When I was a student in 1980, my New York City middle school had a dedicated art room (with a working sink), a full band program, separate orchestra and chorus programs as well as dance, a full ceramics studio and shop class.
Today, middle schools in the city are lucky to have just one teacher in an arts discipline. We can trace this directly to Bloomberg’s “Small Schools Initiative,” where large schools were broken up into small academies, and the number of administrators tripled as class sizes grew and student services disappeared.
Bloomberg’s claims to have made gains on test scores while reducing racial achievement gaps ended up being disproven. By 2014, New York City was the most racially segregated school system in America. Under “stop and frisk,” Bloomberg’s racist policing policy, many of my students were searched for no reason. It didn’t help that Bloomberg’s pro-developer housing policies accelerated the gentrification of New York City, leading to the displacement of low-income renters of color.
While Bloomberg was particularly bad for the arts, he impacted teachers across all subjects. In 2011, when teachers learned that New York State’s new “accountability” metrics would use student test scores in teacher evaluations, Bloomberg went even farther, threatening that test scores would be published in the newspaper alongside the name of each teacher. With this, the best math teachers in my school transferred out to schools in more affluent neighborhoods.
I first started writing about New York’s absurd accountability policy in 2013, after being told my evaluation as an art teacher would be based on math scores. I was offended by the waste and fraud and by 2016, the state Supreme Court had indeed ruled that the formulas used to calculate teacher ratings were “arbitrary and capricious.”
Rooted in cost-cutting practices from the corporate world, Bloomberg’s harmful education policies are today being papered over as his money cascades through the media. Spending $220 million on advertising in January alone, Bloomberg is even blanketing platforms like Twitter, Instagram, and podcasts.
So if you see effusive, rainbow-pooping endorsements of Bloomberg, it’s likely because of this unprecedented and highly deceptive media blast.
For example, if Bloomberg is so proud of his education record, why did his family try to keep secret his daughter’s marriage to Jeremiah Kittredge, a controversial charter PAC operator?
As Susan Edelman reported in the New York Post, the billionaire heiress rebounded from a recent divorce to marry Kittredge. Neither the divorce nor the new marriage were announced.

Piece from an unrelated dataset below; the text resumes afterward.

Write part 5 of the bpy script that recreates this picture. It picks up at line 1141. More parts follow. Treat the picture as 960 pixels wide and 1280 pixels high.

Kittredge is the founder and ex-CEO of Families for Excellent Schools, a pro-charter organization that received more than $13 million from the Walton Family Foundation to spend freely on elections in New York and Massachusetts. In 2018, Kittredge was fired from the group following a sexual harassment complaint.
The year before, Kittredge’s political action committee paid a $425,000 fine to the state of Massachusetts for having broken campaign disclosure laws by withholding the names of billionaires who pushed a statewide referendum on charter schools.
In New York, Kittredge had orchestrated massive pro-charter rallies in Albany that were secretly coordinated by Governor Cuomo. It also turned out that Kittredge quietly paid out almost $100,000 in stipends to parent “advocates” who boarded buses and wore T-shirts to fill Cuomo’s rallies with cheering audiences.
Partly due to Kittredge’s work, New York State not only increased charters, but disproportionately increased per-pupil funding for charters over multiple years during Albany’s infamous “backroom” budget negotiations.
With advocates now claiming strong support for charters among parents of color, it’s instructive to look at Kittredge’s history of “racist to the core” attack ads on New York City Mayor Bill de Blasio, which led to calls for retractions and apologies.
One could also revisit Mr. Kittredge’s eel-like dodge of a simple question when he was asked about how charter schools cherry-picked the most involved, motivated parents in urban communities to rig test scores.
Kittredge even attacked my school. On August 3, 2016, the New York Post published an op-ed by Kittredge in which he compared high scores in New York City charter schools to the lowest scores in city schools, calling out my school by name. What he neglected to mention was that my school was an alternative “transfer school” whose mission was to enroll the lowest-scoring students from the South Bronx.
Kittredge’s new spouse, Emma Bloomberg, is a graduate of the elite Spence School, and she has helped elect pro-charter school board candidates. Alongside other oligarchs, Emma Bloomberg served as a board chair for the Stand For Children lobbying group, whose PAC supported pro-charter candidates in far-flung districts like Indianapolis and Alexandria.
Today, Emma Bloomberg sits on the board of Leadership for Educational Equity (LEE), a lobbying nonprofit with an associated PAC that offers free campaign support to former members of the teacher recruitment program Teach For America.
LEE is funded by a panoply of ultra-billionaires, including Intel founder Arthur Rock, the anti-union Walton family and the Sacklers, a family now-infamous as opioid profiteers. LEE funding is open to any and all Teach for America alums running for office, regardless of their education positions—the caveat is that candidates who openly support charters schools have gotten more than double the amount of LEE donations, directly from its oligarch patrons.
Like Donald Trump’s own daughter, Ivanka, Emma Bloomberg would doubtlessly be a strong influence in a Bloomberg administration, with Kittredge akin to a pro-charter Jared Kushner, offering policy tips on his “area of expertise.”
But Emma’s long career as a political PAC donor actually makes her more similar to Betsy DeVos. With her limitless wealth and his astroturfing prowess, this powerhouse couple could have a profound effect on local school districts across the U.S., as billionaire charter PACs fund less-conspicuous expansions into previously untapped suburban and rural areas.
I wish the newlyweds all the happiness in the world—except in their quest to privatize public schools, cherrypick kids, and dump gobs of PAC money into local politics and deceptive media campaigns.
[Jake Jacobs is a New York City school teacher and education blogger.]